An international outcry over Beijing's hosting of the 2008 Olympic Games has grown steadily louder in recent months. How, it is being asked, can the premier event in international sports be hosted by a nation complicit in the most heinous international crimes? The Chinese regime is guilty of perpetrating the ongoing destruction of Tibet, supporting the vicious Myanmar junta, engaging in gross domestic human rights abuses, and, perhaps worst of all, facilitating genocide in Darfur.
Despite the controversy, President Bush announced last week that he will attend the Games. It's an unprecedented move--apparently no American president has ever attended an Olympic Games held abroad--and China's human rights violations make Bush's decision seem all the more unwarranted. But perhaps he'll be able to shield himself from criticism next summer by sharing a view of the Games with Steven Spielberg, who agreed in March to serve as an artistic consultant for the opening and closing ceremonies.
This is distressing because China has proven adept at generating political cover for its misdeeds. It recently received some excessively generous praise for not opposing U.N. Security Council Resolution 1769, passed on July 31, which authorizes a force of some 26,000 civilian police and troops to protect civilians and humanitarians in Darfur. But China was instrumental in badly weakening the resolution, leaving it without a mandate to disarm combatants, even those carrying weapons introduced into Darfur in violation of previous Security Council resolutions. As both Amnesty International and the U.N. Panel of Experts on Darfur have amply demonstrated, Khartoum continues to violate the weapons embargo on a massive scale. Further, China was also the key player in removing any threat of sanctions against Khartoum for obstructing deployment of the U.N.-authorized force.
China also drew praise for appointing a "special envoy" for Darfur. But Liu Guijin's first carefully orchestrated tour of the region in May was the occasion only for airbrushing its genocidal realities in subsequent public statements. "I didn't see a desperate scenario of people dying of hunger," Liu said at a media briefing. Rather, he said, people in Darfur thanked him for the Chinese government's help in building dams and providing water supply equipment. Beijing has yet to condemn Khartoum for its crimes, or call for a halt to the ongoing aerial bombardment of civilian targets, or offer public criticism of any of the regime's actions, including repeated obstruction and harassment of the world's largest humanitarian operation. By refusing to speak truthfully about Darfur, Beijing has convinced these brutal genocidaires that there will be no real international pressure on them to stop.

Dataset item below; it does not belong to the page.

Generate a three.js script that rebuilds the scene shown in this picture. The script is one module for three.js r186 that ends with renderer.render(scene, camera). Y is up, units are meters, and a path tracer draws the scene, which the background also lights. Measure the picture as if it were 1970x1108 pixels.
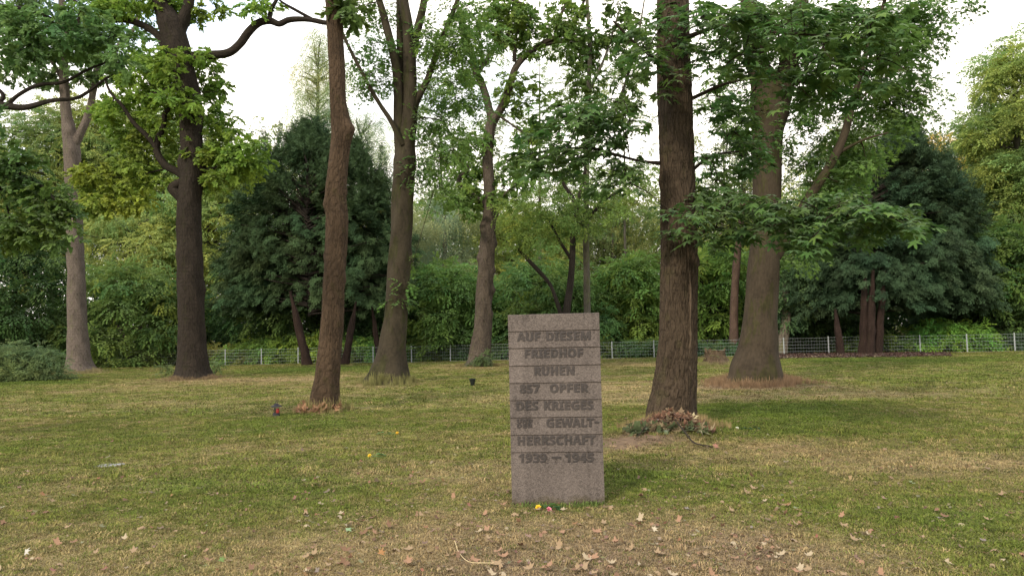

Now, Bush and Spielberg are contributing further to the whitewashing of China's record of abuse. Sophie Richardson, an Asia expert at Human Rights Watch, said that by attending the Olympics in Beijing Bush was giving "an enormous propaganda opportunity to an abusive government." Spielberg has declared publicly that, "all of us are dedicated to making these Olympic opening and closing ceremonies the most emotional anyone has ever seen." But what "emotions" does the director of "Schindler's List" associate with genocide in Darfur? When the brutal Janjaweed militias throw African children, screaming in terror, into bonfires as their parents watch, what emotions are evoked for Spielberg? When young girls are brutally gang-raped, what thoughts spring to mind? When malnutrition claims the lives of more and more Darfuri victims, what feelings should attend the spectacle of agony that is starvation? It's inconceivable that such negative images will be included in Spielberg's show.
The Bush administration has much to answer for on Darfur--its failed policies and even larger failure of nerve and will. Andrew Natsios, the president's (incongruously half-time) special envoy for Sudan, has been the most outspoken in attempting to walk back the administration's characterization of Darfur as the site of genocide. For all the tough talk about "NATO stewardship" for a mission in Darfur, Bush and his Defense Department have failed to make any significant commitment of the resources necessary for the current peace support operation there (particularly transport, logistics, aircraft, and intelligence-gathering capacity). And, most shamefully, the administration continues to mouth concern for Darfur even while it cuts expedient deals with Khartoum for supposed "terrorist intelligence."
Despite such feckless behavior by the United States, it remains the case that China possesses unique leverage with Khartoum--leverage that might move the regime from its present obdurate defiance of the international community. But unless Beijing feels a great deal more pressure than it currently does, the status quo in Darfur will be preserved, as Khartoum's thugs confidently buy more time to allow a grim genocide by attrition to complete itself.
What can change Beijing's currently enabling attitudes is a real threat that "their" Olympics will be redefined, made the occasion of an unprecedented shaming campaign. Much more potent than a simple boycott--which does more to punish athletes and the entire international sports community--such a campaign, broadly supported, will create precisely the powerful forum for outrage that Beijing works so hard to suppress domestically. But this is unlikely to occur so long as key international actors like President Bush, and high-profile international figures like Steven Spielberg, pretend that the 2008 Games occur in a moral and political vacuum. And yet if Darfur's agony continues, these Games will inevitably be remembered as the "Genocide Olympics."